El capitalismo industrial incipiente alimentó las grandes utopías decimonónicas que profetizaban una sociedad liberada del yugo del trabajo. Por aquellos entonces la mayoría de los trabajadores, hombres, mujeres y niños, se ocupaban de duras faenas agrarias, y los que salían del campo iban a parar a fábricas y minas donde la dureza no era menor. Desde la miseria se vislumbraba el enorme poder transformador de la industrialización, pero ni los más visionarios imaginaron un mundo en el que el trabajo llegase a ser un bien escaso. Lejos de cualquier utopía, el capitalismo de la alta tecnología y la globalización sólo necesita un porcentaje reducido de trabajadores muy cualificados para desplegar un potencial inconmensurable. "La economía high-tech puede prescindir de la mayoría de los individuos en condiciones de trabajar... (lo cual) no significa que éstos puedan vivir más allá del mercado de trabajo" (Ralf Dahrendorf . En busca de un nuevo orden . Paidos. 2005).

La economía del conocimiento cambia el sentido del trabajo y, por consiguiente, la oferta y demanda de cualificaciones laborales.

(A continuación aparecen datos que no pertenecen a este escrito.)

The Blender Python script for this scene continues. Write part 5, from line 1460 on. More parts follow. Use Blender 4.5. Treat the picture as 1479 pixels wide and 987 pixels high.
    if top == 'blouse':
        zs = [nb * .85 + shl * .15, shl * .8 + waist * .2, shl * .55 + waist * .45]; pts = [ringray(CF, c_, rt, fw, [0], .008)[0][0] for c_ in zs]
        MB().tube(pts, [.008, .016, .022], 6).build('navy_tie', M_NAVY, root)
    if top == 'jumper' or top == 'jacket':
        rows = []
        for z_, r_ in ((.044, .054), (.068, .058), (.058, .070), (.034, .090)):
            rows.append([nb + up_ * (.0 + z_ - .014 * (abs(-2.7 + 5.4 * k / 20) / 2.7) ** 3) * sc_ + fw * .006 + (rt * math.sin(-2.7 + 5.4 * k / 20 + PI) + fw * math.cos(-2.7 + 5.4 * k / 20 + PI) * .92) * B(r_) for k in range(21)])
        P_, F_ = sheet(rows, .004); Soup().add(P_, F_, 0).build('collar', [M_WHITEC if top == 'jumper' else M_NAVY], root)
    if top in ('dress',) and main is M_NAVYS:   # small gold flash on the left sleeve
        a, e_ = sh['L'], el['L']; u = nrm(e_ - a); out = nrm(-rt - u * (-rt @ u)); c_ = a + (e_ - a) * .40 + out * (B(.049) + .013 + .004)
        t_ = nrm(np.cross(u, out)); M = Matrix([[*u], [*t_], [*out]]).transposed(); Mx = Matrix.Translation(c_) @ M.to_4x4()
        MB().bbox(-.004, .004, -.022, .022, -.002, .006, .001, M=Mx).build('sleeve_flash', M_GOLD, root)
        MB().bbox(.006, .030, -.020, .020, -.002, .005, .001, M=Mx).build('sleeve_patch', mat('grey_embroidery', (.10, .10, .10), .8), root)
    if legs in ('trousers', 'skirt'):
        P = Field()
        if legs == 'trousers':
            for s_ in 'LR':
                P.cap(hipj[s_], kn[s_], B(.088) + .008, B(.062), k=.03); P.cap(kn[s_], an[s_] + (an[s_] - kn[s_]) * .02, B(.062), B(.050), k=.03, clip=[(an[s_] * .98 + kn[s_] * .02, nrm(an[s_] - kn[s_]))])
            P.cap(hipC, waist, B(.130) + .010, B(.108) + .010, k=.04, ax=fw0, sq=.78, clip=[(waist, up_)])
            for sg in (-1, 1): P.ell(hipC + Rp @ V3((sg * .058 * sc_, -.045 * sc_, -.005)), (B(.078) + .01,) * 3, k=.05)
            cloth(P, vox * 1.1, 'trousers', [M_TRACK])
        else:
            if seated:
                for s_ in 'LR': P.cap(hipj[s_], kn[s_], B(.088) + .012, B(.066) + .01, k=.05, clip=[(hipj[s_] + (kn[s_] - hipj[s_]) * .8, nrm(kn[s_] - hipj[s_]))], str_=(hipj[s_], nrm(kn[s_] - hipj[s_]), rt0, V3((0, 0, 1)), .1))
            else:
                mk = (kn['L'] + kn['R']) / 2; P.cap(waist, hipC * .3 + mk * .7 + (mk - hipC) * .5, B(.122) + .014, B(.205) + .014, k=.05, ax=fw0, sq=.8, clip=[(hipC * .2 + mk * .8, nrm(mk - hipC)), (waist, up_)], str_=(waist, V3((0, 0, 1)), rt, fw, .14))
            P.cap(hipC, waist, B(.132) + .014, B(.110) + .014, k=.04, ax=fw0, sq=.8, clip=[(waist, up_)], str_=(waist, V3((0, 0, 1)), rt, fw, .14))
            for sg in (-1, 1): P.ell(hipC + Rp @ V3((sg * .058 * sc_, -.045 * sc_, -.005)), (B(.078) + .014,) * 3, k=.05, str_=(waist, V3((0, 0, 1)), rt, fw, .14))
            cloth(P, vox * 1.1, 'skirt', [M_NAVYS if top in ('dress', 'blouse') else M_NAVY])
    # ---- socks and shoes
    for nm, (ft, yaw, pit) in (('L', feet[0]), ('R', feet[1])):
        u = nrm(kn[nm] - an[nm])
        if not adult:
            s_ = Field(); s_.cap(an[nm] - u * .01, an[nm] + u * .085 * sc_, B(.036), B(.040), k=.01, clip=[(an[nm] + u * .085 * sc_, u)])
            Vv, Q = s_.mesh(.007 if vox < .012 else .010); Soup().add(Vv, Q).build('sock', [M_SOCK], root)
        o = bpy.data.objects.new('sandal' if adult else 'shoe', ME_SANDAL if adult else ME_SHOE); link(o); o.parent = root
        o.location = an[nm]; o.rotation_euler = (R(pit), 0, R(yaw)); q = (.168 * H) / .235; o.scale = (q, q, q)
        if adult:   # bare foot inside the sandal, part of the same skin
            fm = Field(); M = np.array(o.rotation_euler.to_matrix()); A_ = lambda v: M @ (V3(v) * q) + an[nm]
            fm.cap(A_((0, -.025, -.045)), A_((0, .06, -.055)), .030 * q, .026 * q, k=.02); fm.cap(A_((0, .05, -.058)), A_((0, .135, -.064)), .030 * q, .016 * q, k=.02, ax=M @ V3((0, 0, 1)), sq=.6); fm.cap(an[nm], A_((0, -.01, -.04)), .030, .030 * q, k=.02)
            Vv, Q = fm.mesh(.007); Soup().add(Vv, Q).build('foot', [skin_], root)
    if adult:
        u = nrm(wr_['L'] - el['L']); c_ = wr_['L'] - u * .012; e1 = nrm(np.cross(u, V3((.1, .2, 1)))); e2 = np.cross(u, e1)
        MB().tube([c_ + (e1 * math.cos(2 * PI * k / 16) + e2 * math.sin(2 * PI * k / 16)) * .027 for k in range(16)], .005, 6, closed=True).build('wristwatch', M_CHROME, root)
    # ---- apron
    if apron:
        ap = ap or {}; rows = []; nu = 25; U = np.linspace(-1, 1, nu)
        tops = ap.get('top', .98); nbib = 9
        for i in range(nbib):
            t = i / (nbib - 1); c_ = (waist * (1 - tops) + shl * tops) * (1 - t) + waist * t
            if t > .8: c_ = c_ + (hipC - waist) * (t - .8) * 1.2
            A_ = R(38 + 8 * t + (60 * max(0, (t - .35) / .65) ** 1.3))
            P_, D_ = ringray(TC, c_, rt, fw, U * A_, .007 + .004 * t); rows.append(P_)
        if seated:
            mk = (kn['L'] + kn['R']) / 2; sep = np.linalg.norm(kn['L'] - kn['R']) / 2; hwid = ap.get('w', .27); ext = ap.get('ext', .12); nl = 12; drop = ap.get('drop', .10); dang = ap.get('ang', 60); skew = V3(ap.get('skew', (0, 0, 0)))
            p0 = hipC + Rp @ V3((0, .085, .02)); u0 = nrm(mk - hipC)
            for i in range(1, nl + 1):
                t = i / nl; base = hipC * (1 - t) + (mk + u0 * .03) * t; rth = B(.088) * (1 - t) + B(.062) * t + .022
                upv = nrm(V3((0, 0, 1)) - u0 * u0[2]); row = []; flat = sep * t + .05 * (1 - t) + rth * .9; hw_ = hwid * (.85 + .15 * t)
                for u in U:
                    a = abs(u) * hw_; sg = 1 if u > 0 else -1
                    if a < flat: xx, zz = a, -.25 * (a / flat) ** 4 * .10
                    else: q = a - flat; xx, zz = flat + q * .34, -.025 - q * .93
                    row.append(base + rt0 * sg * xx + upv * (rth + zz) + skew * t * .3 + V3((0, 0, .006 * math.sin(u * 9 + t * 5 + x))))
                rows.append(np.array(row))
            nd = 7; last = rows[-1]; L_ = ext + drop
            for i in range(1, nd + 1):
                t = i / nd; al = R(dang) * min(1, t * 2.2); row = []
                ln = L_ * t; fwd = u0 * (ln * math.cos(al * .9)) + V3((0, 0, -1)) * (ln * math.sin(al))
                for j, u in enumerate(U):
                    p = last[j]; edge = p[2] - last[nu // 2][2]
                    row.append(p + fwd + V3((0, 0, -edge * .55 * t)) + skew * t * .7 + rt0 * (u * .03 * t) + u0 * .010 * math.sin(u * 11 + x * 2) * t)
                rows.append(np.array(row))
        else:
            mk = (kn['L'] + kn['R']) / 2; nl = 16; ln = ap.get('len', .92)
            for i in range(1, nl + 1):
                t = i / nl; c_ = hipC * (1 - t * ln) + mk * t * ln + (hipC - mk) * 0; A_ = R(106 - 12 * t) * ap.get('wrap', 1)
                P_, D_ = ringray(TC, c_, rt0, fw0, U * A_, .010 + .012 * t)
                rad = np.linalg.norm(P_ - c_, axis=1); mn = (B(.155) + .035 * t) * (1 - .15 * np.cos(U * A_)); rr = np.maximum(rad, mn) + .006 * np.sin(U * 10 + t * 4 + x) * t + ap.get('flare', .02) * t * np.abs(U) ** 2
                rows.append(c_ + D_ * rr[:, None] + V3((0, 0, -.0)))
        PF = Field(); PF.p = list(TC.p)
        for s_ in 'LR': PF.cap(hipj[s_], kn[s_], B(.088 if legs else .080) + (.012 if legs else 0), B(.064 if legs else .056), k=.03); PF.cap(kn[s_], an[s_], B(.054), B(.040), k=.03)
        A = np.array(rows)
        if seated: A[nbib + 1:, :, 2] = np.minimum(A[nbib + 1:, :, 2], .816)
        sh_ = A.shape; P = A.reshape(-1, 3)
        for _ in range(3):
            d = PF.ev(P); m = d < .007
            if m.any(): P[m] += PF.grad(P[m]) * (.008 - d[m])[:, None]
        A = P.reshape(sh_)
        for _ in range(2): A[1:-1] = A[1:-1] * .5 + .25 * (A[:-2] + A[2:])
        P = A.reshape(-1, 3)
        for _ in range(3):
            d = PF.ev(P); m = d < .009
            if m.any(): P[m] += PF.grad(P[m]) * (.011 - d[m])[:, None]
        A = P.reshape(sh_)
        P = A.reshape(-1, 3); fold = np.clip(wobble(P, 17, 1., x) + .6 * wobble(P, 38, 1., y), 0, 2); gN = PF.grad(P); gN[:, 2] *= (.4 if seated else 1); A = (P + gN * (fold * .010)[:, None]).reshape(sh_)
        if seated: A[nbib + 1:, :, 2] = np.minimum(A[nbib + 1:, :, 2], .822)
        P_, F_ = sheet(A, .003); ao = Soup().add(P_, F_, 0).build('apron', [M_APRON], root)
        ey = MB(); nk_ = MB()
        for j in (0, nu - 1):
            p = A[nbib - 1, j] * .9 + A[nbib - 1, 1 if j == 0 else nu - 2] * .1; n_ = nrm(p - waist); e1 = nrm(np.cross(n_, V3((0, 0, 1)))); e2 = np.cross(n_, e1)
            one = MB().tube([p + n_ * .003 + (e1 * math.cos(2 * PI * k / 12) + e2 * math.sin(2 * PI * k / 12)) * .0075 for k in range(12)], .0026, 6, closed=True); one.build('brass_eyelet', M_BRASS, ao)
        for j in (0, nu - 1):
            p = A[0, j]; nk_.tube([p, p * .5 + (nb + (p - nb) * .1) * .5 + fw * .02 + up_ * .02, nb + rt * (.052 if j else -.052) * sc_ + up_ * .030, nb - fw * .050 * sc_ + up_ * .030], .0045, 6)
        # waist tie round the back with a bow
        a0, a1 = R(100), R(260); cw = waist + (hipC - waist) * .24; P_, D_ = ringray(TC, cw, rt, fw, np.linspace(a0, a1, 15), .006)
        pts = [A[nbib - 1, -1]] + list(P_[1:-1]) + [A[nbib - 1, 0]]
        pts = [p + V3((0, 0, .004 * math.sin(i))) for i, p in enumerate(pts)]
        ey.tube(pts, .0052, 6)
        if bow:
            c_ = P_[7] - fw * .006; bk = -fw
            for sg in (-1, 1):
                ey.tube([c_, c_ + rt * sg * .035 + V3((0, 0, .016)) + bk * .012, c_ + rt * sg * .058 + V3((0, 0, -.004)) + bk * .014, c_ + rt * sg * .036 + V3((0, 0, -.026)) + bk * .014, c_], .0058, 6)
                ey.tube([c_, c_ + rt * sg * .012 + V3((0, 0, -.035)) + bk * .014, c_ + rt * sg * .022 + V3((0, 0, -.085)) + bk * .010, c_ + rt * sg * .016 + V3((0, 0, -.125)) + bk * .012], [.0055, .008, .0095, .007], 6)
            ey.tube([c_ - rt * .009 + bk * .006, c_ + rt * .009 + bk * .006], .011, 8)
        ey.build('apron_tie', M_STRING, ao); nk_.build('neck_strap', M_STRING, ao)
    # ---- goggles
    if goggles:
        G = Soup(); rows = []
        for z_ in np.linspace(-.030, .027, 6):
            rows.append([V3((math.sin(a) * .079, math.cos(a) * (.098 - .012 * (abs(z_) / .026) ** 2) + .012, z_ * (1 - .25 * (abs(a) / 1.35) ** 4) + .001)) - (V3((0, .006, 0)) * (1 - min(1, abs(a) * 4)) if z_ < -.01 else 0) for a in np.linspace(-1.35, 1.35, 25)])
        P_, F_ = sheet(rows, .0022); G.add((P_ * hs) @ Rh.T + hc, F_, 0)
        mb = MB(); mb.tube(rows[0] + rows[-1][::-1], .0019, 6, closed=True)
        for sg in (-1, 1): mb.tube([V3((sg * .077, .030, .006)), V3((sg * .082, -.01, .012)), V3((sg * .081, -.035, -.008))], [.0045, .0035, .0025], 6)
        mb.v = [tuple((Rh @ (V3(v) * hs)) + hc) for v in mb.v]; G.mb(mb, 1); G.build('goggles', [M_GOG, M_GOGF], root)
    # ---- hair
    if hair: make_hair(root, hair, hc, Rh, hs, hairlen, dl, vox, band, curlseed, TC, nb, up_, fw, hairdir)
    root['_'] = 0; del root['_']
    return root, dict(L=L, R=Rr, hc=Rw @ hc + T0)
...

En un extremo se sitúan las personas de alta formación y especialización, con grandes oportunidades para emprender sus propias iniciativas o ser contratados por empresas que operan en mercados mundializados, recibiendo remuneraciones en múltiplo de los salarios medios. En el extremo opuesto se sitúan las personas poco cualificadas y, por ello, en riesgo de exclusión del mercado de trabajo hacia distintas situaciones de desempleo y precariedad.

XSI ENx la actualidad las características de los ocupados tienen poco que ver con las de un pasado relativamente reciente, menos aún las de los desempleados. Crece el número de aquellos que entran y salen con frecuencia del mercado de trabajo, de los que suman bajos e intermitentes salarios con bajas e intermitentes ayudas públicas para asegurarse un mínimo de renta, y de los que combinan actividades regulares e irregulares. El riesgo de exclusión se extiende por una casuística inabarcable de situaciones individuales y familiares.

Sin embargo, o hasta el momento, no se han propuesto alternativas más allá del mercado de trabajo , incluso suponiendo que fuesen financieramente viables. No es razonable pensar que un joven prefiera ser un parado de por vida o que sus padres se lo recomienden. Para la inmensa mayoría de la gente, la libertad personal, la autoestima o la condición ciudadana, pasan por tener un empleo retribuido y estable.

No son cuestiones estrictamente económicas. Nunca tantos han disfrutado de los niveles de bienestar alcanzados en los países prósperos. Sin embargo, en las sociedades europeas, con notables diferencias, es muy significativo el porcentaje de jóvenes cuyas expectativas en el mercado de trabajo son más pesimistas que las de sus padres. Ya se sabe que las expectativas, y particularmente las de los jóvenes, contienen altas dosis de subjetividad. Pero también un componente racional, que se puede contrastar con los hechos y los datos. En grado alto o muy alto, las causas aparecen siempre vinculadas al fracaso en la enseñanza secundaria o a la obtención de títulos universitarios que no capacitan especialmente para emprender la carrera profesional elegida. Cuando un joven es consciente de que sus carencias son muy difíciles de suplir fuera del sistema reglado de formación y educación, que ya ha dejado atrás, lo más probable es que se sienta ajeno a los incentivos y oportunidades de la economía del conocimiento.

Estas expectativas pesimistas no parece que hagan mella en el discurso solemne de los dirigentes de la UE. Claro que "la riqueza de Europa se basa en el conocimiento y las capacidades de sus gentes; esta es la clave del crecimiento, el empleo y la cohesión social" (Declaración de Berlín en el 50.º aniversario del Tratado de Roma). Pero enunciado así se hace abstracción de la desigualdad quizás creciente en la distribución de los conocimientos y las capacidades entre los individuos. También se hace abstracción de que el estancamiento económico aumenta la precariedad y eleva el riesgo de exclusión de los menos cualificados, que son muchos, y ensancha la brecha entre las personas con altas y bajas cualificaciones. La cohesión social pasa el crecimiento y porque la gente tenga empleo, o mejor, porque cada cual pueda desarrollar todo su talento para ofrecer los bienes y servicios que necesitan o desean sus semejantes.